- [INFORMATION PROVIDED]
┄┄┄┄┄┄┄┄┄┄┄┄┄┄┄┄┄┄┄┄

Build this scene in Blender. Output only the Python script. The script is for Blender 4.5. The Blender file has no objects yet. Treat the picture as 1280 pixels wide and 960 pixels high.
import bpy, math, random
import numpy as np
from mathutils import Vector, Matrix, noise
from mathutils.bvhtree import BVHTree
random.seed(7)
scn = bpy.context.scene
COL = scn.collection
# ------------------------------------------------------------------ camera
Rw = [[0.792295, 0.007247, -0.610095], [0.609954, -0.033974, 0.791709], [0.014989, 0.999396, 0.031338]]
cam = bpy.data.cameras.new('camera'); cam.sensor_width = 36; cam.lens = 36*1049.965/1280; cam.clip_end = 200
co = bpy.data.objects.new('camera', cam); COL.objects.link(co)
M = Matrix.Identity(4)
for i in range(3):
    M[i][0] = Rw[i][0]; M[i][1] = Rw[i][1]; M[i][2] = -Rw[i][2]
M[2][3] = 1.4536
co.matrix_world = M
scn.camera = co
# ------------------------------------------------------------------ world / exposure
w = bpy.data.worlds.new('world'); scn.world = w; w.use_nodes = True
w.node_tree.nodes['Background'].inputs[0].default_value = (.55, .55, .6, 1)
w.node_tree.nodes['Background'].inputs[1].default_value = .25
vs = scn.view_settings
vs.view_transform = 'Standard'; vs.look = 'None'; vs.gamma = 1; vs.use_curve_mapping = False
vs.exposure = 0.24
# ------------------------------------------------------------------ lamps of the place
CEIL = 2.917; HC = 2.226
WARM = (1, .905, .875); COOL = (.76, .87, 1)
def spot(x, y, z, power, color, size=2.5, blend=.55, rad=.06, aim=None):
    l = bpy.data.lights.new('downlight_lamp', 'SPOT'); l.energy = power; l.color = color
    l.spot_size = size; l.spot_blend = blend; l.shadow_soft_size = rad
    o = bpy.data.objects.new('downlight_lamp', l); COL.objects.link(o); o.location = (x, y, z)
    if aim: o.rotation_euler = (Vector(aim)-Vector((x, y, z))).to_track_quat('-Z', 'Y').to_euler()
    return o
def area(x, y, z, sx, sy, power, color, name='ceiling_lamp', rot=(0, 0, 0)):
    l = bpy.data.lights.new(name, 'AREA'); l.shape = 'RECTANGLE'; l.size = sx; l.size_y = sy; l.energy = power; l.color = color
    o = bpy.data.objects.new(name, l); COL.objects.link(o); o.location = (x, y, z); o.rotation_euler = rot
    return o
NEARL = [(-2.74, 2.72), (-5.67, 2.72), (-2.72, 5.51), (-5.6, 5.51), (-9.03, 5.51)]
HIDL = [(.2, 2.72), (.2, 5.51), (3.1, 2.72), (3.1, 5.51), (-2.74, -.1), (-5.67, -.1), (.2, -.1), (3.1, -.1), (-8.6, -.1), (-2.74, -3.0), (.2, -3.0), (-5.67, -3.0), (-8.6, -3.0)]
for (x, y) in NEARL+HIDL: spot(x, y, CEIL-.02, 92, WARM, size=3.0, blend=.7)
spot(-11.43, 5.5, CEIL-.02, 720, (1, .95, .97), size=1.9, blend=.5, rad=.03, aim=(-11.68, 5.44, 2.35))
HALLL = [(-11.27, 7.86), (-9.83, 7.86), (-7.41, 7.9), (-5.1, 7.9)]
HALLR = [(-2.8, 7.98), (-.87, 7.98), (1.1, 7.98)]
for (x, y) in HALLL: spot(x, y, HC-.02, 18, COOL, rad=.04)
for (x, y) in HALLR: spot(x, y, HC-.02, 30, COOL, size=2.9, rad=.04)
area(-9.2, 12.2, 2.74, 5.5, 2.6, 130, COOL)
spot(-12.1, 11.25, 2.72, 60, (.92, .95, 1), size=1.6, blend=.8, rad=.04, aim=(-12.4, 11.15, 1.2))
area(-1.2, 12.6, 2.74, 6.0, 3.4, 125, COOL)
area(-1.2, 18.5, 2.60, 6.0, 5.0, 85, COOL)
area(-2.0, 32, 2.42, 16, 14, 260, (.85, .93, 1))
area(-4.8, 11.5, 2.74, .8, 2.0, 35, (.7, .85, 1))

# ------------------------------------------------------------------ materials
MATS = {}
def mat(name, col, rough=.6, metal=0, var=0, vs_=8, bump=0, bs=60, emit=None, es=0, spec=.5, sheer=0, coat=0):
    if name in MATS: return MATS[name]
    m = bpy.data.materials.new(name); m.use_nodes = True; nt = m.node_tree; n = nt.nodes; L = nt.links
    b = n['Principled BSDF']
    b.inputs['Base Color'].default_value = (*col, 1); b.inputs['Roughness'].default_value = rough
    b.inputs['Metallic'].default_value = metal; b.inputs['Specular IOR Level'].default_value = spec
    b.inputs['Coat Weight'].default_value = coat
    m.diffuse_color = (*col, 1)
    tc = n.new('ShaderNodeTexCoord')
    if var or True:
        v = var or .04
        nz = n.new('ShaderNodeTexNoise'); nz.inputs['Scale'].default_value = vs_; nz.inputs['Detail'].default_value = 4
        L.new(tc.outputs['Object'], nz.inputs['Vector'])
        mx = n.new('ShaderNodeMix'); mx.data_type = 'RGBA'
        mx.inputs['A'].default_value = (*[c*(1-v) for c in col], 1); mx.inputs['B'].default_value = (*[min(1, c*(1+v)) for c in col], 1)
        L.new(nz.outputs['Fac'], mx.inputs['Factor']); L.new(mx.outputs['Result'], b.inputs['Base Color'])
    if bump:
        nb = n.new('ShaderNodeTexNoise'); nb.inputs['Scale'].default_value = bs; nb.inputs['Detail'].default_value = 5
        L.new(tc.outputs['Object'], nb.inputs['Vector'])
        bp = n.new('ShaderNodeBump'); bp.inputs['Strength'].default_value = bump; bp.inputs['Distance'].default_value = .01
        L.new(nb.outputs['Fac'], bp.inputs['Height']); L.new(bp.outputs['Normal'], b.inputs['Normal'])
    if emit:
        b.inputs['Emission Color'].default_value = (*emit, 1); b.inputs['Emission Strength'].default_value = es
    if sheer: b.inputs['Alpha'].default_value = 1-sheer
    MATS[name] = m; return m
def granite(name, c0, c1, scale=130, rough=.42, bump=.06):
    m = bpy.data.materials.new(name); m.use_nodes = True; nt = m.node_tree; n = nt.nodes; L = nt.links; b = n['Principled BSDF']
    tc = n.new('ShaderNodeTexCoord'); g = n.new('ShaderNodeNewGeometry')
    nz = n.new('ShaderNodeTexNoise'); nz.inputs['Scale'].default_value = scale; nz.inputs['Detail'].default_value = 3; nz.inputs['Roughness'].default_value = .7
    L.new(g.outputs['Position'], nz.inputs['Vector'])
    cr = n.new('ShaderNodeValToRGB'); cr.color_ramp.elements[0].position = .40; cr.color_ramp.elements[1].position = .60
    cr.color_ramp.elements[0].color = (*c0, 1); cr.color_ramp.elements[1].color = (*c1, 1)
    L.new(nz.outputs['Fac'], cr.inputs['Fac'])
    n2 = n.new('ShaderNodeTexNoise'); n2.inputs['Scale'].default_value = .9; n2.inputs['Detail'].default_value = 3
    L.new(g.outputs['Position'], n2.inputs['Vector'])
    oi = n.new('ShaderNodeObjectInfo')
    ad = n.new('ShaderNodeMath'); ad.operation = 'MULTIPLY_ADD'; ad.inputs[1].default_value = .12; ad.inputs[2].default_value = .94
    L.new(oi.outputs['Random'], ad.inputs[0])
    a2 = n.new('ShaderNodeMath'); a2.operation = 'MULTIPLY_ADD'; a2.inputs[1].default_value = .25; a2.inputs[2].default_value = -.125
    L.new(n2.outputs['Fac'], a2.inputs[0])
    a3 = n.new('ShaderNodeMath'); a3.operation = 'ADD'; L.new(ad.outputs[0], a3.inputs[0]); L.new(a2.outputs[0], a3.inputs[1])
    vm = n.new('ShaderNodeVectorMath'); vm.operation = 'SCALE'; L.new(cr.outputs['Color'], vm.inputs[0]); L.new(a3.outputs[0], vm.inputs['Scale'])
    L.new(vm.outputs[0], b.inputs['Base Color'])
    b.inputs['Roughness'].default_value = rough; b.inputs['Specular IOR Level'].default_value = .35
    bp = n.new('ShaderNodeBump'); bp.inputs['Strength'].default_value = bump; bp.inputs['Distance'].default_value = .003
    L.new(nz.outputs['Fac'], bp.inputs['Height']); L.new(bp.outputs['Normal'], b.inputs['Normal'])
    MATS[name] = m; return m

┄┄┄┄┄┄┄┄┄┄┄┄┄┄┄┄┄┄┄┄

- [WHAT YOU SHOULD DO] Which lines above contain "scene"? Show each of them.

- [ANSWER]
Build this scene in Blender. Output only the Python script. The script is for Blender 4.5. The Blender file has no objects yet. Treat the picture as 1280 pixels wide and 960 pixels high.
scn = bpy.context.scene